→ **RAW DATA**

○ ○ ○ ○ ○ ○ ○

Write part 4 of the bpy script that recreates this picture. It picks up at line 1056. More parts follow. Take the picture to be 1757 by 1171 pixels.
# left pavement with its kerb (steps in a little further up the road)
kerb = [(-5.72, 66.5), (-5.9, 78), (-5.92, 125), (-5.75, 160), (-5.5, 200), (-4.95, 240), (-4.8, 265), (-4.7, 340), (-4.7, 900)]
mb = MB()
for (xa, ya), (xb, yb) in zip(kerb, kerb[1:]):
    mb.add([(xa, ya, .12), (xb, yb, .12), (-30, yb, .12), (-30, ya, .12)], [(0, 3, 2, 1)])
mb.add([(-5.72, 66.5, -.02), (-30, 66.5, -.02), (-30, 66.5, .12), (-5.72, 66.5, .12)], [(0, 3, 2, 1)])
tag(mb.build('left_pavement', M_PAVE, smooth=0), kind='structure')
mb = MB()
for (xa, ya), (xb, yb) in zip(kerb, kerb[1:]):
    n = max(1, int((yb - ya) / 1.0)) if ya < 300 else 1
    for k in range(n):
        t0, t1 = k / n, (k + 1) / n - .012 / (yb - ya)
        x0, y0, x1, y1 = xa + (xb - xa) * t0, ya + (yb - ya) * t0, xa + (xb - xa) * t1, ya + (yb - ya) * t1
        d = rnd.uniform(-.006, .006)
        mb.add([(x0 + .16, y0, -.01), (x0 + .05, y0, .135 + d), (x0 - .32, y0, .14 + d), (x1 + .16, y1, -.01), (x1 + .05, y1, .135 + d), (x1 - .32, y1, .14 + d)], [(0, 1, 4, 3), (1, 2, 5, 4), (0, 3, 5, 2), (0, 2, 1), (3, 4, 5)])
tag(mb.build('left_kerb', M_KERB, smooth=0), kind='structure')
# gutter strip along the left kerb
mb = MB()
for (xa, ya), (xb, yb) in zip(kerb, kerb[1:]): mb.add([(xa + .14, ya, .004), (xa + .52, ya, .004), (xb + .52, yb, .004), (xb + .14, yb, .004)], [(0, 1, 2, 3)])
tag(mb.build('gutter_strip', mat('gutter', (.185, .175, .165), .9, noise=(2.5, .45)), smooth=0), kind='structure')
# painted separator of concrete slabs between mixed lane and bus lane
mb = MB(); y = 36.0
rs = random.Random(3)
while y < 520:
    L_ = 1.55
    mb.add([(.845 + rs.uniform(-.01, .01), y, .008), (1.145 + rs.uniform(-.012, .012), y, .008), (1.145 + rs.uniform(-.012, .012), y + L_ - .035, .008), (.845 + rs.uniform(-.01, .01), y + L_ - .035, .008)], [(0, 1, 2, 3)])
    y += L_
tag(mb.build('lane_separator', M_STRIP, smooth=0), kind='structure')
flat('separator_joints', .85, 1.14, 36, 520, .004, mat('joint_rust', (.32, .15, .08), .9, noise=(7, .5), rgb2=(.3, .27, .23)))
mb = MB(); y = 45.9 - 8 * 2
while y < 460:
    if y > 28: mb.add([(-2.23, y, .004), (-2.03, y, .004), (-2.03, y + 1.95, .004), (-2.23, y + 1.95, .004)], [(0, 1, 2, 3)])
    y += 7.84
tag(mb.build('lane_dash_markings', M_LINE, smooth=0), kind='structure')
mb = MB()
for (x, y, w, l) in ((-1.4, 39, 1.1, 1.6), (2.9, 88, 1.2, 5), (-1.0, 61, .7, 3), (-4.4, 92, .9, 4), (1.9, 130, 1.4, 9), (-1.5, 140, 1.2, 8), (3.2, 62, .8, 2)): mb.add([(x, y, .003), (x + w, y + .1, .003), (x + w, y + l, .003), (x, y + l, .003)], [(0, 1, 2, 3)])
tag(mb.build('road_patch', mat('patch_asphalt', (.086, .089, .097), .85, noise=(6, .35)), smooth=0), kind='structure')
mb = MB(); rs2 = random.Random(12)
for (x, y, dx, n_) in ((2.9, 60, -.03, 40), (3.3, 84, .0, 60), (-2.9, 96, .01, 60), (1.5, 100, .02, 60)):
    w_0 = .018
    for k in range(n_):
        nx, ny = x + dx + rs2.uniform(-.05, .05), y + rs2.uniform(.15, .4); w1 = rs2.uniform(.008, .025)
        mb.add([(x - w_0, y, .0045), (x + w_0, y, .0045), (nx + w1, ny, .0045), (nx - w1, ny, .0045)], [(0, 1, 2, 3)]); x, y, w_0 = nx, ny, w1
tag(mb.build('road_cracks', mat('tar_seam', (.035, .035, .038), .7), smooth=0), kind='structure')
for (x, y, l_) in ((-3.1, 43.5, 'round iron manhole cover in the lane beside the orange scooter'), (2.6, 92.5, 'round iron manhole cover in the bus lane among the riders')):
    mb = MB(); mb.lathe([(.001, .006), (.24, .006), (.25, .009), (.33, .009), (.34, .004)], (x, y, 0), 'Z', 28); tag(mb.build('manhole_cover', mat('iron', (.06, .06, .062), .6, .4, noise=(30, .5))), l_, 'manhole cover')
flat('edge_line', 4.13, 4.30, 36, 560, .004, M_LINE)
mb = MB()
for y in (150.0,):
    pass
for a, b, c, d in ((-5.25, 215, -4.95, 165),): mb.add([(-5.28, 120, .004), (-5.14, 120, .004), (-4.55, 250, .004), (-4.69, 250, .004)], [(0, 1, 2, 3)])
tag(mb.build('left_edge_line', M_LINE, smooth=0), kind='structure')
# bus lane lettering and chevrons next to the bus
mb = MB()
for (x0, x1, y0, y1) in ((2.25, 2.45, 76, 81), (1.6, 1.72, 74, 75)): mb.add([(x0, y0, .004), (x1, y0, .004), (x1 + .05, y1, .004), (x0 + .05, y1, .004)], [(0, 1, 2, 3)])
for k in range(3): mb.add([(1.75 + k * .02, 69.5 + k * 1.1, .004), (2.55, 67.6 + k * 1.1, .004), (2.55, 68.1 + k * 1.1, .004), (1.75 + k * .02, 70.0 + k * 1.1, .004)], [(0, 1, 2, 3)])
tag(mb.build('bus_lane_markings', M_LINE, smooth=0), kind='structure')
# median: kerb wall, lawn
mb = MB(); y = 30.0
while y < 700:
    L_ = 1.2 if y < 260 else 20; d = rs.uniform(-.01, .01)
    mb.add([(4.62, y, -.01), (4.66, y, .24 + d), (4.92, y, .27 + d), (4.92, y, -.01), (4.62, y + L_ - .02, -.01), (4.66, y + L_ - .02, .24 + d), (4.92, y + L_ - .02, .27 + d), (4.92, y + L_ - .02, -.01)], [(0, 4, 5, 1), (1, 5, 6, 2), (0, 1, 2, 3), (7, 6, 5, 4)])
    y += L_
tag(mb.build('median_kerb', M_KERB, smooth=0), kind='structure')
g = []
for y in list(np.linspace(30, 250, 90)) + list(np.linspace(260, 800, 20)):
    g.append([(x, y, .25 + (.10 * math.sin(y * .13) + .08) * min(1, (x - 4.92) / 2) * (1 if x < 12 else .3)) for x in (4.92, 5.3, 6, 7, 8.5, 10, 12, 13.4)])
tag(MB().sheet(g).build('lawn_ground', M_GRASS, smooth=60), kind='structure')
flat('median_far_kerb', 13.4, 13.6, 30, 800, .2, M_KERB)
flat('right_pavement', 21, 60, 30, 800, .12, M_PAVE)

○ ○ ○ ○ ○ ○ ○

→ **TASK TO COMPLETE**
Make an exact copy of the material above.

→ **RESULT OF THE TASK**
Write part 4 of the bpy script that recreates this picture. It picks up at line 1056. More parts follow. Take the picture to be 1757 by 1171 pixels.
# left pavement with its kerb (steps in a little further up the road)
kerb = [(-5.72, 66.5), (-5.9, 78), (-5.92, 125), (-5.75, 160), (-5.5, 200), (-4.95, 240), (-4.8, 265), (-4.7, 340), (-4.7, 900)]
mb = MB()
for (xa, ya), (xb, yb) in zip(kerb, kerb[1:]):
    mb.add([(xa, ya, .12), (xb, yb, .12), (-30, yb, .12), (-30, ya, .12)], [(0, 3, 2, 1)])
mb.add([(-5.72, 66.5, -.02), (-30, 66.5, -.02), (-30, 66.5, .12), (-5.72, 66.5, .12)], [(0, 3, 2, 1)])
tag(mb.build('left_pavement', M_PAVE, smooth=0), kind='structure')
mb = MB()
for (xa, ya), (xb, yb) in zip(kerb, kerb[1:]):
    n = max(1, int((yb - ya) / 1.0)) if ya < 300 else 1
    for k in range(n):
        t0, t1 = k / n, (k + 1) / n - .012 / (yb - ya)
        x0, y0, x1, y1 = xa + (xb - xa) * t0, ya + (yb - ya) * t0, xa + (xb - xa) * t1, ya + (yb - ya) * t1
        d = rnd.uniform(-.006, .006)
        mb.add([(x0 + .16, y0, -.01), (x0 + .05, y0, .135 + d), (x0 - .32, y0, .14 + d), (x1 + .16, y1, -.01), (x1 + .05, y1, .135 + d), (x1 - .32, y1, .14 + d)], [(0, 1, 4, 3), (1, 2, 5, 4), (0, 3, 5, 2), (0, 2, 1), (3, 4, 5)])
tag(mb.build('left_kerb', M_KERB, smooth=0), kind='structure')
# gutter strip along the left kerb
mb = MB()
for (xa, ya), (xb, yb) in zip(kerb, kerb[1:]): mb.add([(xa + .14, ya, .004), (xa + .52, ya, .004), (xb + .52, yb, .004), (xb + .14, yb, .004)], [(0, 1, 2, 3)])
tag(mb.build('gutter_strip', mat('gutter', (.185, .175, .165), .9, noise=(2.5, .45)), smooth=0), kind='structure')
# painted separator of concrete slabs between mixed lane and bus lane
mb = MB(); y = 36.0
rs = random.Random(3)
while y < 520:
    L_ = 1.55
    mb.add([(.845 + rs.uniform(-.01, .01), y, .008), (1.145 + rs.uniform(-.012, .012), y, .008), (1.145 + rs.uniform(-.012, .012), y + L_ - .035, .008), (.845 + rs.uniform(-.01, .01), y + L_ - .035, .008)], [(0, 1, 2, 3)])
    y += L_
tag(mb.build('lane_separator', M_STRIP, smooth=0), kind='structure')
flat('separator_joints', .85, 1.14, 36, 520, .004, mat('joint_rust', (.32, .15, .08), .9, noise=(7, .5), rgb2=(.3, .27, .23)))
mb = MB(); y = 45.9 - 8 * 2
while y < 460:
    if y > 28: mb.add([(-2.23, y, .004), (-2.03, y, .004), (-2.03, y + 1.95, .004), (-2.23, y + 1.95, .004)], [(0, 1, 2, 3)])
    y += 7.84
tag(mb.build('lane_dash_markings', M_LINE, smooth=0), kind='structure')
mb = MB()
for (x, y, w, l) in ((-1.4, 39, 1.1, 1.6), (2.9, 88, 1.2, 5), (-1.0, 61, .7, 3), (-4.4, 92, .9, 4), (1.9, 130, 1.4, 9), (-1.5, 140, 1.2, 8), (3.2, 62, .8, 2)): mb.add([(x, y, .003), (x + w, y + .1, .003), (x + w, y + l, .003), (x, y + l, .003)], [(0, 1, 2, 3)])
tag(mb.build('road_patch', mat('patch_asphalt', (.086, .089, .097), .85, noise=(6, .35)), smooth=0), kind='structure')
mb = MB(); rs2 = random.Random(12)
for (x, y, dx, n_) in ((2.9, 60, -.03, 40), (3.3, 84, .0, 60), (-2.9, 96, .01, 60), (1.5, 100, .02, 60)):
    w_0 = .018
    for k in range(n_):
        nx, ny = x + dx + rs2.uniform(-.05, .05), y + rs2.uniform(.15, .4); w1 = rs2.uniform(.008, .025)
        mb.add([(x - w_0, y, .0045), (x + w_0, y, .0045), (nx + w1, ny, .0045), (nx - w1, ny, .0045)], [(0, 1, 2, 3)]); x, y, w_0 = nx, ny, w1
tag(mb.build('road_cracks', mat('tar_seam', (.035, .035, .038), .7), smooth=0), kind='structure')
for (x, y, l_) in ((-3.1, 43.5, 'round iron manhole cover in the lane beside the orange scooter'), (2.6, 92.5, 'round iron manhole cover in the bus lane among the riders')):
    mb = MB(); mb.lathe([(.001, .006), (.24, .006), (.25, .009), (.33, .009), (.34, .004)], (x, y, 0), 'Z', 28); tag(mb.build('manhole_cover', mat('iron', (.06, .06, .062), .6, .4, noise=(30, .5))), l_, 'manhole cover')
flat('edge_line', 4.13, 4.30, 36, 560, .004, M_LINE)
mb = MB()
for y in (150.0,):
    pass
for a, b, c, d in ((-5.25, 215, -4.95, 165),): mb.add([(-5.28, 120, .004), (-5.14, 120, .004), (-4.55, 250, .004), (-4.69, 250, .004)], [(0, 1, 2, 3)])
tag(mb.build('left_edge_line', M_LINE, smooth=0), kind='structure')
# bus lane lettering and chevrons next to the bus
mb = MB()
for (x0, x1, y0, y1) in ((2.25, 2.45, 76, 81), (1.6, 1.72, 74, 75)): mb.add([(x0, y0, .004), (x1, y0, .004), (x1 + .05, y1, .004), (x0 + .05, y1, .004)], [(0, 1, 2, 3)])
for k in range(3): mb.add([(1.75 + k * .02, 69.5 + k * 1.1, .004), (2.55, 67.6 + k * 1.1, .004), (2.55, 68.1 + k * 1.1, .004), (1.75 + k * .02, 70.0 + k * 1.1, .004)], [(0, 1, 2, 3)])
tag(mb.build('bus_lane_markings', M_LINE, smooth=0), kind='structure')
# median: kerb wall, lawn
mb = MB(); y = 30.0
while y < 700:
    L_ = 1.2 if y < 260 else 20; d = rs.uniform(-.01, .01)
    mb.add([(4.62, y, -.01), (4.66, y, .24 + d), (4.92, y, .27 + d), (4.92, y, -.01), (4.62, y + L_ - .02, -.01), (4.66, y + L_ - .02, .24 + d), (4.92, y + L_ - .02, .27 + d), (4.92, y + L_ - .02, -.01)], [(0, 4, 5, 1), (1, 5, 6, 2), (0, 1, 2, 3), (7, 6, 5, 4)])
    y += L_
tag(mb.build('median_kerb', M_KERB, smooth=0), kind='structure')
g = []
for y in list(np.linspace(30, 250, 90)) + list(np.linspace(260, 800, 20)):
    g.append([(x, y, .25 + (.10 * math.sin(y * .13) + .08) * min(1, (x - 4.92) / 2) * (1 if x < 12 else .3)) for x in (4.92, 5.3, 6, 7, 8.5, 10, 12, 13.4)])
tag(MB().sheet(g).build('lawn_ground', M_GRASS, smooth=60), kind='structure')
flat('median_far_kerb', 13.4, 13.6, 30, 800, .2, M_KERB)
flat('right_pavement', 21, 60, 30, 800, .12, M_PAVE)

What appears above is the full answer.